── DATA PROVIDED

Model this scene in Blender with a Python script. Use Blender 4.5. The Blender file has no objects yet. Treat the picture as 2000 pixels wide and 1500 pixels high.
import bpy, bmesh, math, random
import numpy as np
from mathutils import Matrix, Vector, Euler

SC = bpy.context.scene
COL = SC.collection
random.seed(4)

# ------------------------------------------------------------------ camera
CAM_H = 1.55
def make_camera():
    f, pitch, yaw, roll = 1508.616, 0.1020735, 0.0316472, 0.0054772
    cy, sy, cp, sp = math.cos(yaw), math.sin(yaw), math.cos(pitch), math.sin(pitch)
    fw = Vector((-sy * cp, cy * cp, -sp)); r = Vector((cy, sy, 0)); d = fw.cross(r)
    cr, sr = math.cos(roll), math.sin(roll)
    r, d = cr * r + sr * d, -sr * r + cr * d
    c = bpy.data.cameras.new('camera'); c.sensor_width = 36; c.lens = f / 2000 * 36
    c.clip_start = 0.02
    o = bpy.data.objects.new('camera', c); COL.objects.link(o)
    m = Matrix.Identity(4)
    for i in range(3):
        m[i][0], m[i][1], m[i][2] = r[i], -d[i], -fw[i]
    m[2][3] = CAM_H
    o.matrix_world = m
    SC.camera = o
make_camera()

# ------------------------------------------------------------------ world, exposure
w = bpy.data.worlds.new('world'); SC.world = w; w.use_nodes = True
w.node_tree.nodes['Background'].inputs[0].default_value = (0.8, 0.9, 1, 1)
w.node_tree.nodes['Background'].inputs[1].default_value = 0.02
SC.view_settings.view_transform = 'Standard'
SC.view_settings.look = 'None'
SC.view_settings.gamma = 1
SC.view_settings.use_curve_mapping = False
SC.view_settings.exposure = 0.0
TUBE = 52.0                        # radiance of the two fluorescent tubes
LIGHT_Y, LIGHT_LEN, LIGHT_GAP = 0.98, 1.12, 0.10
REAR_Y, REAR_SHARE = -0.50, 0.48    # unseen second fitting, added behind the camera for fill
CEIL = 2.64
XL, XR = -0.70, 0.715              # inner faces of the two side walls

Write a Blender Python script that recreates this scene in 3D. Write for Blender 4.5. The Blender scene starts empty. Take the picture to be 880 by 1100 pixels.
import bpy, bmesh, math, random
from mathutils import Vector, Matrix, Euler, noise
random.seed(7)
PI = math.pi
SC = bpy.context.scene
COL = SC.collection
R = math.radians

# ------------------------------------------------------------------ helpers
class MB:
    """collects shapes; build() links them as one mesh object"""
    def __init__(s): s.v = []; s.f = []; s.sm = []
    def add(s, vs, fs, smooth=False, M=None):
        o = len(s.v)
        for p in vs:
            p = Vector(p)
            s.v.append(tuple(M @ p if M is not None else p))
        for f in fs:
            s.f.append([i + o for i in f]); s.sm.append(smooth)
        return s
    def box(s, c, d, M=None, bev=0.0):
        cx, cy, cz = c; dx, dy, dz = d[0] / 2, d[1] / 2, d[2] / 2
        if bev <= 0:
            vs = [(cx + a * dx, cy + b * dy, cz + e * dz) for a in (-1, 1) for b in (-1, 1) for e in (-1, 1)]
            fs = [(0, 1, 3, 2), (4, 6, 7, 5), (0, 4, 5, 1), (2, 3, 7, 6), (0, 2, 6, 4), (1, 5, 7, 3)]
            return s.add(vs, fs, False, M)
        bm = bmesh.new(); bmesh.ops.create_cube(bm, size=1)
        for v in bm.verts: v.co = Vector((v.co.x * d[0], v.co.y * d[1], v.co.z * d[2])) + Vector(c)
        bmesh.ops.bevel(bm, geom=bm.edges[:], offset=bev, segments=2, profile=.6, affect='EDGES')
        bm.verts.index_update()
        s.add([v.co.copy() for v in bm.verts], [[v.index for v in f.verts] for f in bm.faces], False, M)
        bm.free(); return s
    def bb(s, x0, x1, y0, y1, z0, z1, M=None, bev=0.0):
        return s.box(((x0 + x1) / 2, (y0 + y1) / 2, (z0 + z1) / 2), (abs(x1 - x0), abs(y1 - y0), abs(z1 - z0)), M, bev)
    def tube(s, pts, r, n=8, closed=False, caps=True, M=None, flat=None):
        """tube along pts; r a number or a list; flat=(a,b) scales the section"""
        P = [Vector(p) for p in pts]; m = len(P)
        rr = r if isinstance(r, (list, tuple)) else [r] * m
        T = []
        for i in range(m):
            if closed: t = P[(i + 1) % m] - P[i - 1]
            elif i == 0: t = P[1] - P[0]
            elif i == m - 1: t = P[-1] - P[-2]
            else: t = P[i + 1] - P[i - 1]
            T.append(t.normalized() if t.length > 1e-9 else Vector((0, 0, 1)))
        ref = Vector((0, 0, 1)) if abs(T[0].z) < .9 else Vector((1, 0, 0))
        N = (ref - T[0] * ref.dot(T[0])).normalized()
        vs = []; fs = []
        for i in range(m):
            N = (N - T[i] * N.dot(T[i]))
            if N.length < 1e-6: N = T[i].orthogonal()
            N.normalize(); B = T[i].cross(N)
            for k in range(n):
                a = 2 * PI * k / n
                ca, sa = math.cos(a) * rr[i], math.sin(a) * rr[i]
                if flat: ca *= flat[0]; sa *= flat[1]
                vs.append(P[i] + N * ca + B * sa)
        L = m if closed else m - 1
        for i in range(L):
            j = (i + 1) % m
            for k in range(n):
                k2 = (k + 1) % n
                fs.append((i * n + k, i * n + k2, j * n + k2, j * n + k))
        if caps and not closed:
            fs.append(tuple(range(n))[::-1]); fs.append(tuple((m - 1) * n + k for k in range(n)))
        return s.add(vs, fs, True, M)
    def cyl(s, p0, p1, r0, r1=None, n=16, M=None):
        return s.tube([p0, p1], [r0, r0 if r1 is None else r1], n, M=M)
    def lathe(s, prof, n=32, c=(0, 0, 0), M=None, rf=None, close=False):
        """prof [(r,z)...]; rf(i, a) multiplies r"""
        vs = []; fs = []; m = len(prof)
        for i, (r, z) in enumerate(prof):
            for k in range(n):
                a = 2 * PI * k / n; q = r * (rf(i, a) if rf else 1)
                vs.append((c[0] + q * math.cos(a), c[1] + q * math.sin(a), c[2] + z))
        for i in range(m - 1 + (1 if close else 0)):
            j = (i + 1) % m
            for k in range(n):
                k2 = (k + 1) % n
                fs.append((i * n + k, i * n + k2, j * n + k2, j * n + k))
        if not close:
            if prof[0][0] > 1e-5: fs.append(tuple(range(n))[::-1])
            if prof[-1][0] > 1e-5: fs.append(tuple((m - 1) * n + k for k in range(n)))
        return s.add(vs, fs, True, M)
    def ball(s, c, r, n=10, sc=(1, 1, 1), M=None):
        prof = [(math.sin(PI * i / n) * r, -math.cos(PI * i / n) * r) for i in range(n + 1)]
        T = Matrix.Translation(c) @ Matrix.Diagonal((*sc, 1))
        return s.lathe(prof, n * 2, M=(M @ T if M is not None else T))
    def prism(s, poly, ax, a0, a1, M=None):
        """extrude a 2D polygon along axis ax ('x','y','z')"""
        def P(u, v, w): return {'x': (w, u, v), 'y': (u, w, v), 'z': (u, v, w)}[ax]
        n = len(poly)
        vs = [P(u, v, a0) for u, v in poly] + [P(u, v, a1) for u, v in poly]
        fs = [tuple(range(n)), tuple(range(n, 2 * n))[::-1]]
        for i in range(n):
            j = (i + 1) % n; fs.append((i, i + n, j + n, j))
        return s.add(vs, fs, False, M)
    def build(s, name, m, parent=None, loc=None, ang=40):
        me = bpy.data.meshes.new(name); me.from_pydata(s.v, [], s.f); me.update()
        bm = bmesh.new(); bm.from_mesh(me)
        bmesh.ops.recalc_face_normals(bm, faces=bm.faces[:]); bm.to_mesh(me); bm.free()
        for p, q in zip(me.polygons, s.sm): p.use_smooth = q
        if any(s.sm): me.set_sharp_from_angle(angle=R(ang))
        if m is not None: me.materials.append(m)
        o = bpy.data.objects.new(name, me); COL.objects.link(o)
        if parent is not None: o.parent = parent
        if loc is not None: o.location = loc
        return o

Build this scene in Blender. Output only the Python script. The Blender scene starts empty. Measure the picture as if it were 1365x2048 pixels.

────

*REQUIREMENTS:*
Begin with the line containing "Write a Blender" and end with the line containing "R = math.radians"; repeat every line from start to finish exactly, and nothing outside them.

*WRITTEN SOLUTION:*
Write a Blender Python script that recreates this scene in 3D. Write for Blender 4.5. The Blender scene starts empty. Take the picture to be 880 by 1100 pixels.
import bpy, bmesh, math, random
from mathutils import Vector, Matrix, Euler, noise
random.seed(7)
PI = math.pi
SC = bpy.context.scene
COL = SC.collection
R = math.radians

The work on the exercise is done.